Shanghai-based AgiBot has signed a "several dozen million yuan" deal with Fulin Precision Co to deploy roughly 100 Expedition A2-W humanoid robots in Fulin's plants. This is China's first large-scale commercial contract for embodied intelligent robots in the industrial sector, marking a significant worldwide milestone. The agreement marks the industry's official shift from the validation stage to the next era of commercial implementation.
AgiBot and Unitree received 124 million yuan (US$17 million) in orders from China Mobile in July, the largest humanoid robot transaction in the country.
Five humanoid robots from Hong Kong-listed UBTech were on display, including the Walker S2, the first with autonomous battery switching. The company's robots are in factories worldwide, proving their industrial readiness.
An AgiBot robot at a factory in Fulin Precision.
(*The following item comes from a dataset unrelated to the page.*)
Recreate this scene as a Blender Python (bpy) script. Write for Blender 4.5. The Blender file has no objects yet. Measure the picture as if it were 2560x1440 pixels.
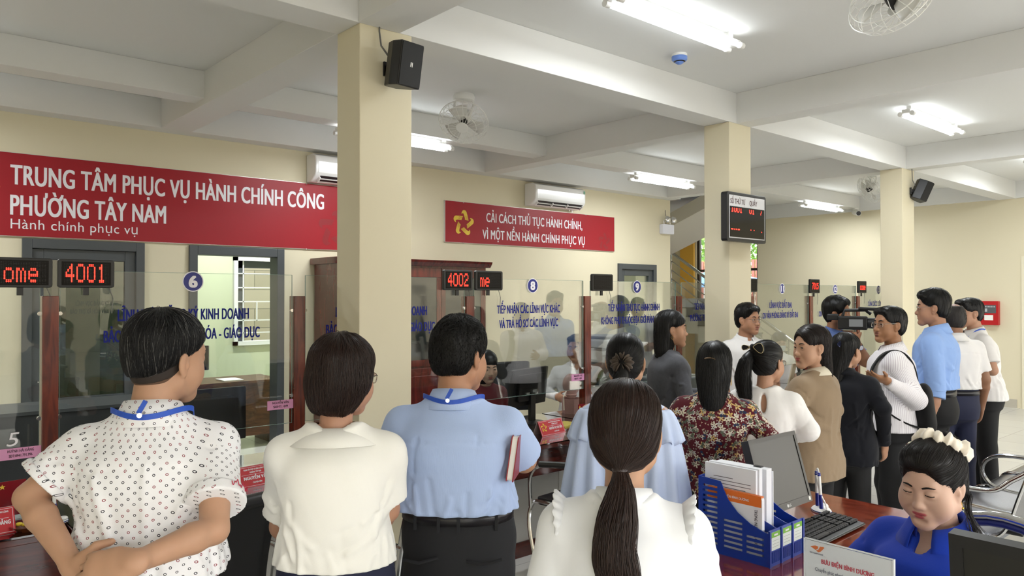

The Shanghai-based company announced a new deal at WRC.
The AI-robotics nexus: a catalyst for growth
Nvidia's presence at the conference highlights AI's pivotal role in accelerating commercialization.
Rev Lebaredian, vice president of Omniverse and Simulation Technology, explained that Nvidia's solutions support cloud-scale model training, physics-based simulations for synthetic data generation, and real-time AI deployment. Several top Chinese robotics firms, including Unitree, AgiBot and Fourier, are leveraging these platforms.
Chinese robots are developed with Nvidia's platforms and services.
On its AI platform, PAI, Alibaba Cloud offers Nvidia's full-stack robotics and physical AI components, giving developers a complete solution for constructing embodied AI agents.
The GR-3 humanoid robot from Shanghai-based Fourier Robotics was trained using Nvidia's Isaac Lab platform. The GR-3 works well with humans in dynamic, unstructured contexts.
With improved training data, architecture and collective intelligence, IDC says embodied intelligence models are accelerating convergence. These will be powered by high-fidelity physical data and real-world datasets, rapidly improving robot generalization. Advanced robot "swarm intelligence," where collaborative algorithms improve difficult task processing and knowledge sharing, will also emerge.
The WRC 2025, which ends on Tuesday, emphasizes that the future of robots is more than just cool demos; it's about delivering real-world productivity and economic value.